Objective
Please set down exactly the lines of the listing below from the line containing "Y * .006, 71, 4)))" through the line containing "return out * (.8 + .4 * n3)[..., None]", both lines included, leaving out all other lines.

[START]

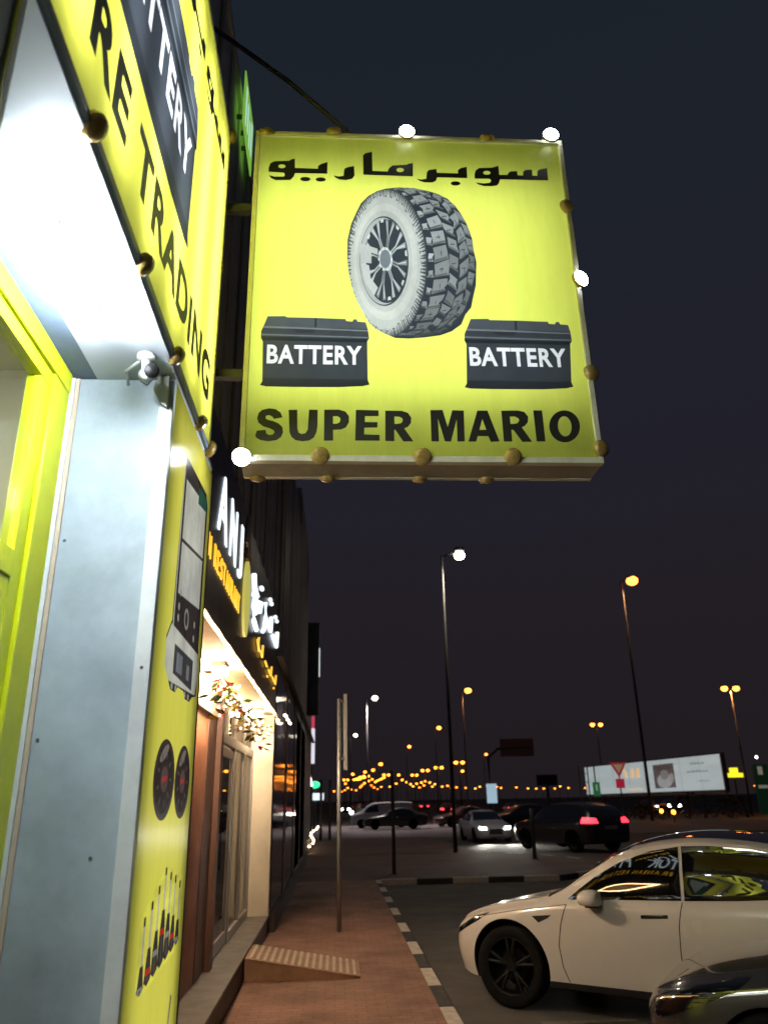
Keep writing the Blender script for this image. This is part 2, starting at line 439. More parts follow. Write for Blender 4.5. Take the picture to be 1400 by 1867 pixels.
PX = -0.829
pil = P(MB().box(-1.33, -0.96, 3.51, 4.70, -0.02, 3.866), 'pillar_core', M['acp'], shop)
P(MB().box(-1.33, PX, 3.5, 3.508, -0.02, 3.866), 'pillar_cladding', M['acp'], shop)
tb = MB().box(-0.892, -0.822, 3.47, 3.499, -0.02, 3.70, bev=0.004)
tr_ = P(tb, 'corner_trim', M['whitetrim'], shop)
tb = MB().box(-1.345, -1.318, 3.474, 3.499, -0.02, 3.86, bev=0.003)
P(tb, 'edge_trim', M['whitetrim'], shop)
P(MB().box(-1.317, -1.297, 3.482, 3.499, -0.02, 3.86, bev=0.003), 'edge_trim', M['beige'], shop)
sc_ = MB()
for x, zs in ((-0.857, (0.85, 2.4)), (-1.275, (1.05, 2.1, 3.0)), (-1.0, (1.63,))):
    for z in zs:
        sc_ = MB(); sc_.lathe([(0, 0.004), (0.006, 0.004), (0.008, 0)], Matrix.Translation((x, 3.469 if x > -0.9 else 3.4995, z)) @ Matrix.Rotation(math.radians(90), 4, 'X'), 10)
        P(sc_, 'screw', M['screw'], shop)
# soffit and track
P(MB().box(-1.22, -0.815, 0.3, 4.66, 3.87, 3.90), 'soffit', M['soffit'], shop)
P(MB().box(-1.36, -1.222, 0.3, 4.66, 3.872, 3.91), 'soffit_track', M['track'], shop)
# window: yellow frames
wf = P(MB().box(-1.40, -1.33, 0.3, 3.47, 3.765, 3.868, bev=0.006), 'window_frame', M['yframe'], shop)
P(MB().box(-1.41, -1.35, 0.3, 3.28, 3.69, 3.762, bev=0.004), 'window_frame', M['yframe'], shop)
P(MB().box(-1.40, -1.335, 3.27, 3.472, 0, 3.762, bev=0.008), 'window_frame', M['yframe'], shop)
P(MB().box(-1.42, -1.352, 3.16, 3.266, 0, 3.688, bev=0.006), 'window_frame', M['yframe'], shop)
P(MB().box(-1.41, -1.345, 0.3, 3.158, 2.725, 2.84, bev=0.006), 'window_transom', M['yframe'], shop)
P(MB().box(-1.405, -1.352, 3.05, 3.156, 0, 2.722, bev=0.006), 'door_frame', M['yframe'], shop)
P(MB().box(-1.39, -1.384, 0.3, 3.158, 2.842, 3.688), 'window_pane', glass('shop_glass'), shop)
P(MB().box(-1.385, -1.379, 0.3, 3.048, 0.0, 2.722), 'window_pane', glass('shop_glass_lower'), shop)
# near pillar
P(MB().box(-1.33, -0.84, 0.3, 1.50, 0, 3.866), 'pillar_cladding', M['acp'], shop)
P(MB().box(-0.839, -0.832, 1.455, 1.470, 0, 3.866), 'edge_trim', M['yframe'], shop)
P(MB().box(-0.839, -0.834, 1.474, 1.499, 0, 3.866), 'edge_trim', M['whitetrim'], shop)
# interior
inr = MB()
inr.poly([(-5, -1, 0), (-1.45, -1, 0), (-1.45, 3.49, 0), (-5, 3.49, 0)])
inr.poly([(-5, -1, 3.9), (-1.45, -1, 3.9), (-1.45, 3.49, 3.9), (-5, 3.49, 3.9)])
inr.poly([(-5, -1, 0), (-5, 3.49, 0), (-5, 3.49, 3.9), (-5, -1, 3.9)])
inr.poly([(-5, 3.48, 0), (-1.42, 3.48, 0), (-1.42, 3.48, 3.9), (-5, 3.48, 3.9)])
inr.poly([(-5, -1, 0), (-1.42, -1, 0), (-1.42, -1, 3.9), (-5, -1, 3.9)])
P(inr, 'room_wall', M['room'], shop)
for z in (1.0, 1.6, 2.2, 2.8):
    P(MB().box(-3.6, -1.9, 3.05, 3.47, z, z+.03), 'shelf', M['shelf'], shop)
for x in (-3.6, -2.75, -1.9):
    P(MB().box(x-.02, x+.02, 3.04, 3.47, 0, 3.2), 'shelf_post', M['shelf'], shop)
P(MB().box(-3.2, -2.2, 1.0, 2.6, 3.84, 3.88), 'ceiling_panel_light', emit('interior_panel_light', (1.0, 0.90, 0.74), 24), shop)
# upper wall of the block
blk = thing('office_block', 'dark grey upper storeys with vertical strips above the tyre shop and restaurant', 'building', (-3, 5, 0))
P(MB().box(-7, -1.02, -4, 13.0, 4.9, 8.55), 'wall', M['wall'], blk)
P(MB().box(-7, -0.98, -4, 13.0, 8.552, 8.68, bev=0.01), 'parapet', M['wall'], blk)
for i, y in enumerate(np.arange(4.75, 13.0, 0.62)):
    P(MB().box(-1.018, -1.0, y, y+0.10, 4.92, 8.54), 'fin', M['wall' if i % 3 else 'olive'], blk)

# floodlight batten on the soffit
fl = thing('led_batten', 'glaring white LED batten light under the tyre shop soffit', 'light', (-1.03, 2.62, 3.869))
P(MB().box(-1.042, -1.018, 2.07, 2.98, 3.800, 3.812, bev=0.003), 'housing', M['whiteplastic'], fl)
for y in (2.35, 2.87): P(MB().box(-1.034, -1.026, y-.004, y+.004, 3.812, 3.869), 'hanger', M['whiteplastic'], fl)
P(MB().tube([(-1.03, 2.08, 3.782), (-1.03, 2.97, 3.782)], 0.018, 12), 'tube', M['floodled'], fl)

# ---- long fascia sign over the shop
def amp(loc, nrm, size, par, lit, label=None):
    """round bulkhead lamp on a sign edge"""
    n_ = Vector(nrm).normalized(); q = n_.to_track_quat('Z', 'Y').to_matrix().to_4x4()
    m = Matrix.Translation(loc) @ q
    a, = [size]
    mb = MB().lathe([(0, -.02), (a*1.05, -.02), (a*1.05, -.004), (a*.98, 0.004)], m, 20)
    base = P(mb, 'lamp_base', M['amber'], par)
    prof = [(a*.98*math.cos(t), 0.004+a*.42*math.sin(t)) for t in [k*math.pi/2/6 for k in range(7)]]
    prof[-1] = (0, prof[-1][1])
    mb = MB().lathe(prof, m, 20)
    o = P(mb, 'bulb', M['bulb'] if lit else M['amber'], par, smooth=True, label=('glowing white bulb' if lit else None))
    return o

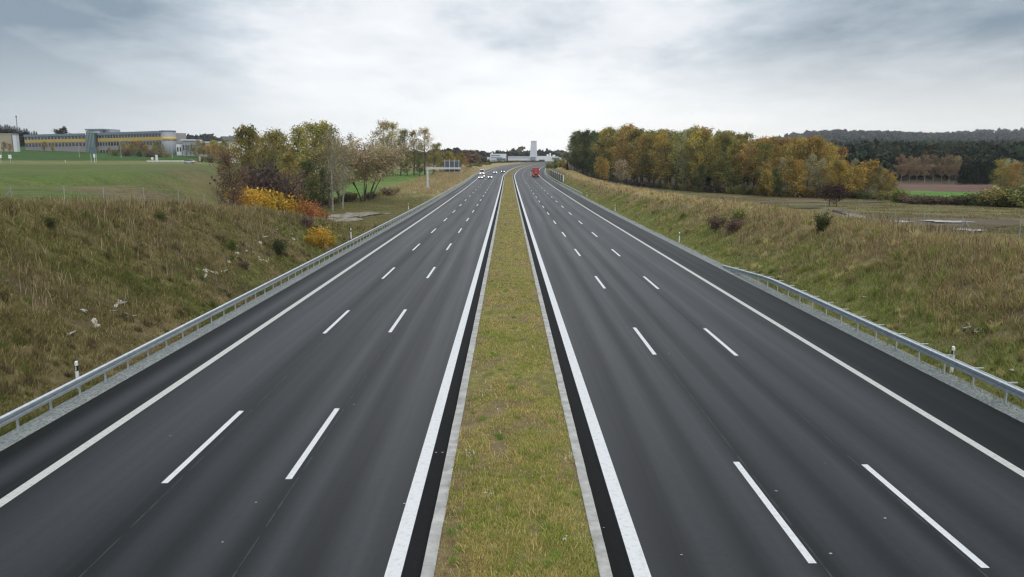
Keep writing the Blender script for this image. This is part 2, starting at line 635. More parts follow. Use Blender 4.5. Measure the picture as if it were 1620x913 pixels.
def land_colour(X, Y):
    s = X - cx(Y)
    d = np.abs(s)
    n1 = fbm(X * .22, Y * .22, 1, 5)
    n2 = fbm(X * .05, Y * .05, 11, 4)
    n3 = fbm(X * .9, Y * .9, 21, 3)
    mix = lambda a, b, t: a * (1 - t[..., None]) + b * t[..., None]
    C = lambda *c: np.broadcast_to(np.array(c, float), X.shape + (3,))
    # left bank: brown up the slope, green low down
    up = sstep(16.5, 24, d)
    gr = np.clip(sstep(.42, .6, n1) * (1 - .55 * up) + .15, 0, 1)
    lb = mix(C(.17, .128, .07), C(.13, .128, .045), gr)
    lb = mix(lb, C(.07, .055, .035), sstep(.6, .72, fbm(X * .3, Y * .3, 31, 4)) * .6)
    # left field
    row = .5 + .5 * np.sin((X * .12 + Y * .99) * 1.1 + 5 * vn(X * .02, Y * .02, 4))
    lf = mix(C(.11, .15, .045), C(.17, .14, .08), np.clip(sstep(.38, .62, n2 * .55 + row * .16 + .3 * fbm(X * .05, Y * .3, 47, 4)) * .95, 0, 1))
    lf = mix(lf, C(.11, .17, .04), sstep(.5, .65, fbm(X * .04, Y * .02, 44, 3)) * .6)
    lf = mix(lf, C(.19, .2, .08), sstep(262, 285, Y) * sstep(345, 330, Y))
    lf = mix(lf, C(.06, .115, .032), sstep(335, 348, Y))
    # low meadow left
    lm = mix(C(.115, .2, .045), C(.16, .2, .06), sstep(.4, .6, n2))
    lm = mix(lm, C(.16, .14, .065), sstep(165, 130, Y) * .9)
    lm = mix(lm, C(.4, .31, .18), sstep(34, 24, d) * sstep(150, 200, Y) * .85)
    lm = mix(lm, C(.14, .13, .06), sstep(38, 20, d) * sstep(190, 150, Y))
    Xb = np.maximum(52, .34 * Y)
    wH = np.maximum(sstep(-Xb * .9, -Xb * 1.12, X), sstep(88, 70, Y))
    left = mix(lm, lf, wH)
    crest = 16.0 + 1.55 * HcL(Y) + 1.5
    isb = sstep(2.5, 0, d - crest) * sstep(104, 90, Y)
    left = mix(left, lb, isb)
    left = mix(left, C(.3, .23, .13), np.exp(-((d - crest - .5) / 1.3) ** 2) * sstep(104, 90, Y) * .7)
    # right
    crest = 17.2 + 1.65 * HcR(Y)
    t = (d - 17.2) / np.maximum(crest - 17.2, 1)
    rb = mix(C(.2, .195, .07), C(.25, .2, .11), np.clip(sstep(.25, .9, t + (n1 - .5) * 1.2), 0, 1))
    rb = mix(rb, C(.42, .33, .19), sstep(.75, 1.0, t) * sstep(60, 110, Y) * .8)
    rb = mix(rb, C(.1, .085, .045), sstep(.58, .7, n1) * .5 * sstep(120, 70, Y))
    rp = mix(C(.16, .155, .065), C(.17, .13, .08), sstep(.42, .6, n2))
    rp = mix(rp, C(.2, .17, .075), sstep(.5, .62, fbm(X * .09, Y * .09, 61, 4)) * .7)
    right = mix(rb, rp, sstep(1, 5, d - crest))
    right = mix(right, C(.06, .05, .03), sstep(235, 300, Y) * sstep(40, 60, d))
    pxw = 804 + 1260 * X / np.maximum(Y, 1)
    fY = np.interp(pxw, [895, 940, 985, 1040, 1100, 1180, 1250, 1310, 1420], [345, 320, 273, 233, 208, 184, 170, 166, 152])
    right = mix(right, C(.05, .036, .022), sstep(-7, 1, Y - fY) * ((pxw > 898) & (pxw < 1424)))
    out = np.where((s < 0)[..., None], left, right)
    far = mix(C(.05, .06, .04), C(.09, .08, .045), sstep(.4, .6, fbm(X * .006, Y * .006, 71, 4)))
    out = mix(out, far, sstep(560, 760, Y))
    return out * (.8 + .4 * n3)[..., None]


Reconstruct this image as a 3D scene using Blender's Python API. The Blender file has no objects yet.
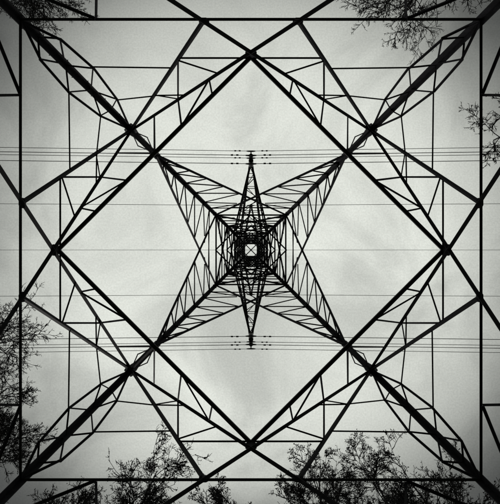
import bpy, math, random
from mathutils import Vector
random.seed(7)
F=550.0; CAM=1.5; W0=4.6; S=0.12
scene=bpy.context.scene

# ---------------------------------------------------------------- materials
def mat(name, col, col2, scale, rough=0.7, metal=0.0, bump=0.0):
    m=bpy.data.materials.new(name); m.use_nodes=True
    nt=m.node_tree; b=nt.nodes['Principled BSDF']
    tc=nt.nodes.new('ShaderNodeTexCoord'); n=nt.nodes.new('ShaderNodeTexNoise')
    n.inputs['Scale'].default_value=scale; n.inputs['Detail'].default_value=3
    nt.links.new(tc.outputs['Object'],n.inputs['Vector'])
    cr=nt.nodes.new('ShaderNodeValToRGB')
    cr.color_ramp.elements[0].position=0.35; cr.color_ramp.elements[1].position=0.68
    cr.color_ramp.elements[0].color=(*col,1); cr.color_ramp.elements[1].color=(*col2,1)
    nt.links.new(n.outputs['Fac'],cr.inputs['Fac']); nt.links.new(cr.outputs['Color'],b.inputs['Base Color'])
    b.inputs['Roughness'].default_value=rough; b.inputs['Metallic'].default_value=metal
    if bump>0:
        bp=nt.nodes.new('ShaderNodeBump'); bp.inputs['Strength'].default_value=bump
        nt.links.new(n.outputs['Fac'],bp.inputs['Height']); nt.links.new(bp.outputs['Normal'],b.inputs['Normal'])
    return m
M_steel=mat('weathered_steel',(0.010,0.010,0.015),(0.040,0.038,0.050),7.0,0.7)
M_cable=mat('aluminium_cable',(0.07,0.07,0.08),(0.11,0.11,0.12),2.0,0.7)
M_ins=mat('glazed_porcelain',(0.025,0.018,0.016),(0.04,0.03,0.025),4.0,0.35)
M_bark=mat('bark',(0.018,0.017,0.02),(0.045,0.042,0.042),6.0,0.9,0,0)
M_leaf=mat('dry_leaf',(0.03,0.03,0.027),(0.055,0.05,0.045),3.0,0.85)
M_grass=mat('grass',(0.03,0.045,0.018),(0.08,0.085,0.04),0.8,0.95,0,0.6)
M_conc=mat('concrete',(0.22,0.215,0.2),(0.34,0.33,0.31),5.0,0.9,0,0.3)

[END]

Answer for the task
    far = mix(C(.05, .06, .04), C(.09, .08, .045), sstep(.4, .6, fbm(X * .006, Y * .006, 71, 4)))
    out = mix(out, far, sstep(560, 760, Y))
    return out * (.8 + .4 * n3)[..., None]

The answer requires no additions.